Saturday, 11 September 2010

Up, up and away! More on the inflation threat.

In a meeting the other day I heard an officer make an observation - in the context of "the cuts" - that went a little like this:

"Oh the cuts won't be as bad as you think. Inflation and a wage freeze will deal with most of the deficit."

Now, dear reader, as you know I've been pointing out this aspect of the deficit reduction strategy for some while - especially the inflation bit. And today the inflation chickens are starting to lay their eggs:

Rising food costs could have the effect of pushing up the consumer prices index (CPI), the official measure of inflation, to 4 per cent – double the Bank of England's 2 per cent target

OK there's been a disatrous harvest in Russia this year and some other factors (doubtless all the fault of global warming or something) have affected prodution across Europe - mostly the bad winter. But the truth is that inflation remains stubbornly above the government's target figure and, for many people, the real inflation rate is far higher. This is especially true for those who spend less on consumer electronics and other high end manufactures - the poor in other words.

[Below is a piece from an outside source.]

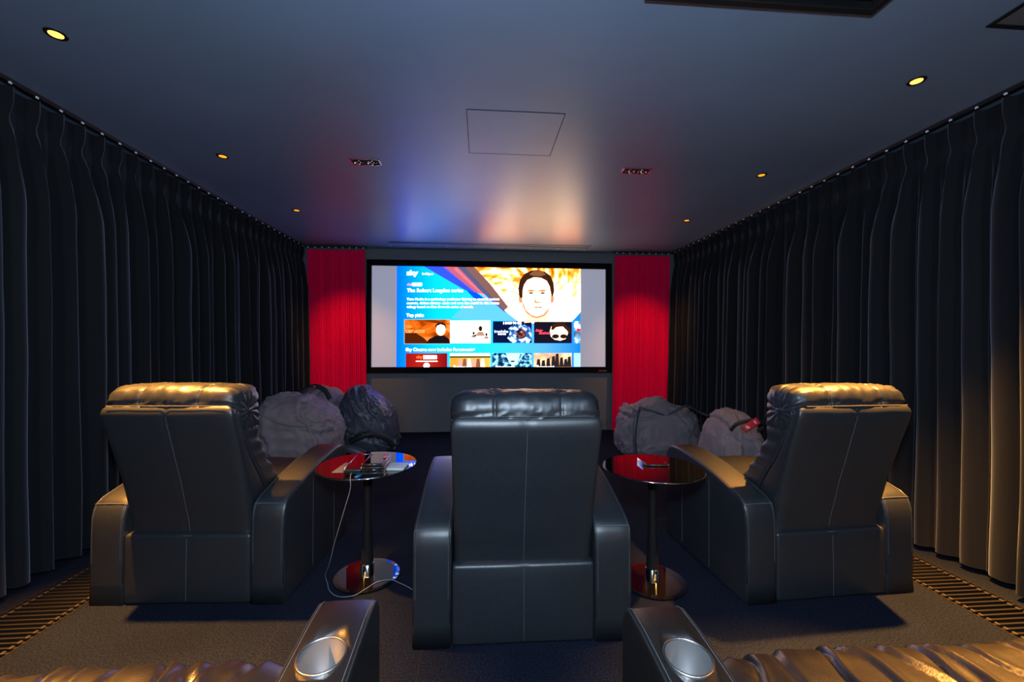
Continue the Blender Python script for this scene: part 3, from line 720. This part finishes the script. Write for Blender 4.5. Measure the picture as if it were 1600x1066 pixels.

As Martin Vander Weyer observed a few weeks ago:

The painful truth is that the price of just about everything under the heading of middle-class discretionary spending — as well as many daily necessities — is rising at well in excess of the official Retail Price Index inflation figure of 5 per cent, not to mention Gordon Brown’s famously fudged Consumer Prices Index, which comes out lower (at 3.2 per cent) because it omits vital elements of housing costs.

All this means that we will - collectively - be poorer as earnings lag behind real inflation. And that is the real strategy - we are making everyone's savings smaller to reduce the debt the Government has run up. And in doing this we risk inflation rising too fast and doing enormous damage to our fragile economy. And some idiots are still saying we should print more money?